On May 18th 1980, Mt. St. Helen's erupted in a spectacular show of mother nature's power.  A 5.1 magnitude earthquake sent the north face of the mountain flying.  The initial blast burned the landscape 14 miles away.  From there, a hot, turbulent flow of mud and debris traveled down the mountain at 300 miles and hour, destroying everything in its path.  (please read that in a dramatic, movie trailer narrator type of voice.)

It's pretty scary to think about, but also one of most fascinating places I've been.  Sadly, we did not see the mountain itself due to clouds, (even though it is 1300 feet smaller than it was on May 17th 1980).

After coasting back toward sea level, we visited Multnomah Falls 30 minutes outside of Portland, Oregon.  These falls are literally yards from the highway and a popular destination for travelers.  At 582 feet, they are the second tallest year round falls in the United States.   It's a little over a mile to see the top of the falls, which weeds out a lot of the tourists.  11 switchbacks yields a great view of the Columbia River Gorge as well as the highway. 

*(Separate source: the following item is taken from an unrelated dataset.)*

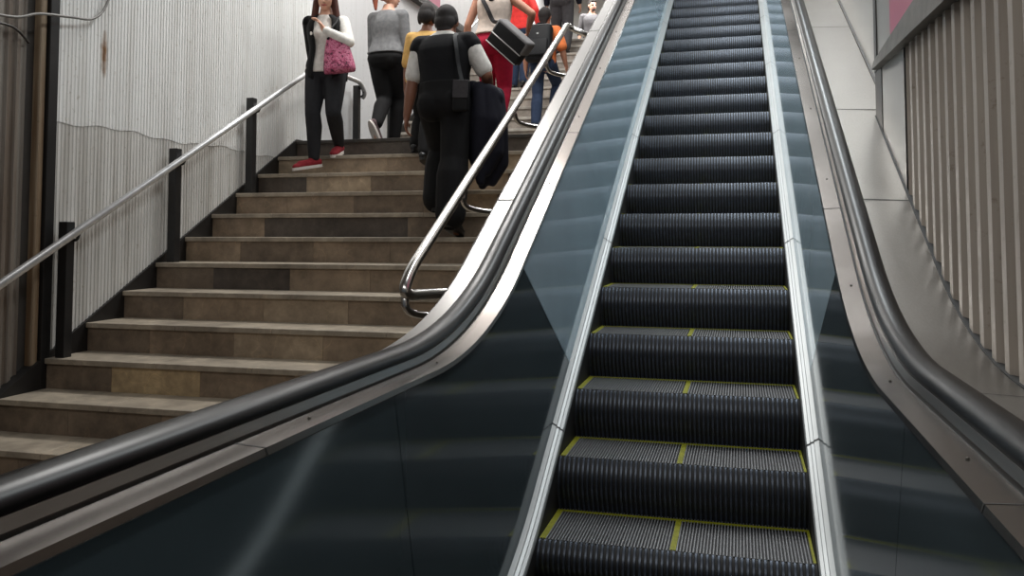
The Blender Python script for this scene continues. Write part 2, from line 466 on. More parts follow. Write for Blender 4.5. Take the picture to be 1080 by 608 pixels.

Two years ago, I didn't know anything about Portland, Oregon.  But thanks to Portlandia, a wacky and funny sketch show, I know more about that town than almost any other.   I think that I really wanted to go to Portland just to shout some of the classic lines from the show on the street.  Let's just say we said 'put a bird on it' 'bike right!' and 'whose dog is this?!' quite a bit.  (Really we said 'Whose dog/parkbench/baby/bag is this!?' as much as it could possibly be applied for the entire trip).

Outside of that, in Portland we ate great food, fancy donuts, and drank a few craft beers.  We also visited the National Museum of Forestry which is peppered with great interactive exhibits including a dry run of whitewater rafting, a way to practice logging with a huge tractor, and to perfect jumping into a wildfire as a wild land firefighter.  Once all of the school children on field trips went to lunch, we all had a good time playing.

From there we headed West until we couldn't head west anymore.